Suicide-Comedy in past decades.

Smashing Pumpkins’ “Today” is from the POV of a teen whose about to try to kill himself.

Loudon Wainwright III wrote “Suicide is Painless” for the movie MASH, althogh that wasn’t specifically about teenagers. When they made it into a TV show, they stripped out the lyrics and used it for the opening theme.

Let’s not forget Pearl Jam’s Jeremy, which is hardly pro suicide, but about it none the less.

Also, if you want a more modern suicide comedy, how about some WKUK.

On the TV series Friends, Chandler sometimes made the gesture of putting his finger to his temple as if it were a gun and then “pulling the trigger” and using his other hand to suggest brains blowing out the other side.

That bothered me.

Airplane! has several gags about people committing suicide rather than hear Robert Hayes’s flashback stories.

Loudon Wainwright didn’t write that song. It was written by Mike Altman and Johnny Mandel.

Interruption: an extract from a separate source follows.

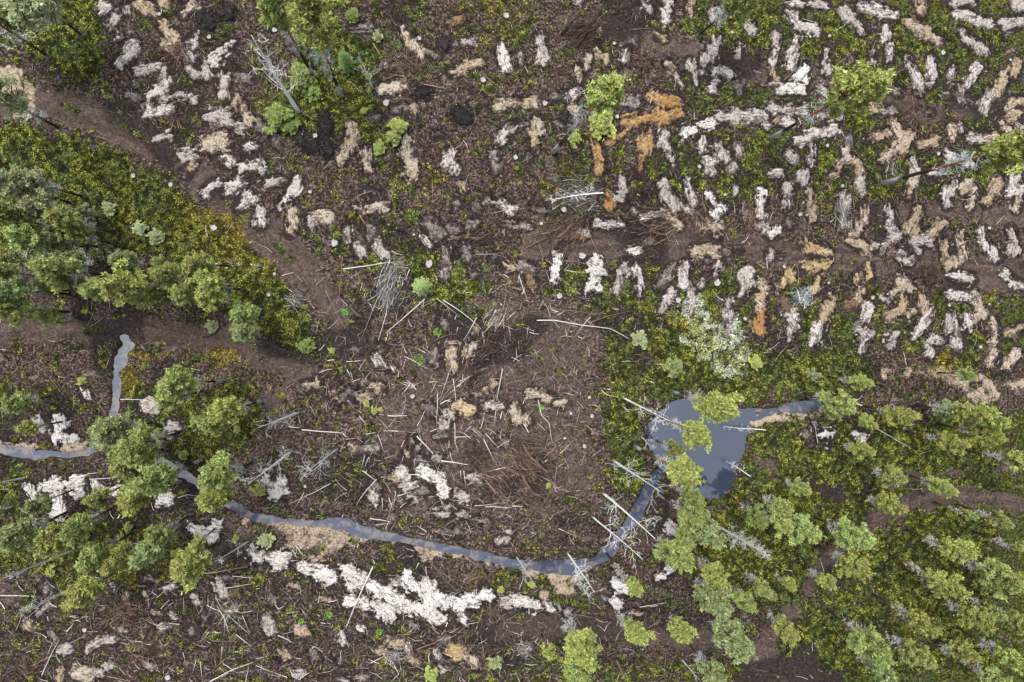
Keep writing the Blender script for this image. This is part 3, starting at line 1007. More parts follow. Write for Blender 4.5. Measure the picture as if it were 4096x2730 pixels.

I agree it was a pro-suicide song. But as you noted, the lyrics were removed when the song was used on television. (But Altman still got royalties from the show even though his contribution was the lyrics. Mike Altman ended up making over ten times more money from MASH than his father Robert did for directing the movie.)

Specifically, that song was an answer to “Smells Like Teen Spirit” (as well as to Cobain’s subsequent suicide).

Yes, it shows.

Death Cab For Cutie’s “I Will Follow You Into The Dark” can certainly be taken as being about suicide, although that’s not the only way to interpret it.

The funniest suicides (plural!) for comedy are in Groundhog Day. They just won’t stick, so he has to do it again and again.

I do that, sometimes, when I’m having a particularly bad day at work. It honestly never occurred to me that someone might be disturbed by it. I’ll try to stop.

Etgar Keret wrote a short story that the movie Wristcutters was based on.

A poignant comedy I’d recommend highly.

And, as an interesting aside, he was 14 years old when he wrote those lyrics. Not really apropos, but I thought it was interesting when I found out.

Once, while listening to Dingbat, Archie Bunker pantomimed loading a revolver, put it to his head, and slumped over in his easy chair.

What, nobody else here remembers Nothing to Lose? It may not be pro-suicide, but it certainly was very frank about it and without a hint of censoring.

The title song for MASH* tied into the act where the Painless Pole “killed” himself. The shot of him with the rest of the cast in the “Lord’s Supper” pose is hilarious. That was 1970 when the movie came out. I read the book long ago but I don’t know if that was in it or not.

Catch-22 was another novel-to-movie that came out at the same time with dark humor including suicide references.

Looking at the IMDb keyword “suicide” and comedy shows quite a few listings, but I sort of have my doubts about some of them really being all that related. E.g., Abbott and Costello’s Lost in Alaska (1952) starts with them rescuing a suicidal (keyword for that one) miner.

Does Kind Hearts and Coronets (1949) count? Lots of murder, can’t recall the suicide reference.

Elton John did the very uptempo “I Think I’m Gonna Kill Myself” (tap dancing by “Legs” Larry Smith of the Bonzo Dog Band).

There’s also Harry Nilsson’s "I’d Rather Be Dead" of about the same time. Unclear if it’s about suicide or dying of natural causes.

Thanks from those of us who are troubled by that gesture. In my case, it has to do with the death of a close family member by gunshot suicide. I was not present for the event in question, but am still bothered by seeing such scenes on TV/in a movie.

You recall how the protagonist was in prison awaiting execution? The murder he was tried and convicted for wasn’t even a murder, it was a suicide and he was wrongly charged with it.

Tying a rope to a rock and yourself and jumping in the water has been done many times in comedies. Harold Lloyd, Laurel & Hardy, and Homer Simpson have all tried it without success.

“Goodbye cruel world!” is a stock line for comedic suicides, and I suspect you could trace it back to Vaudeville.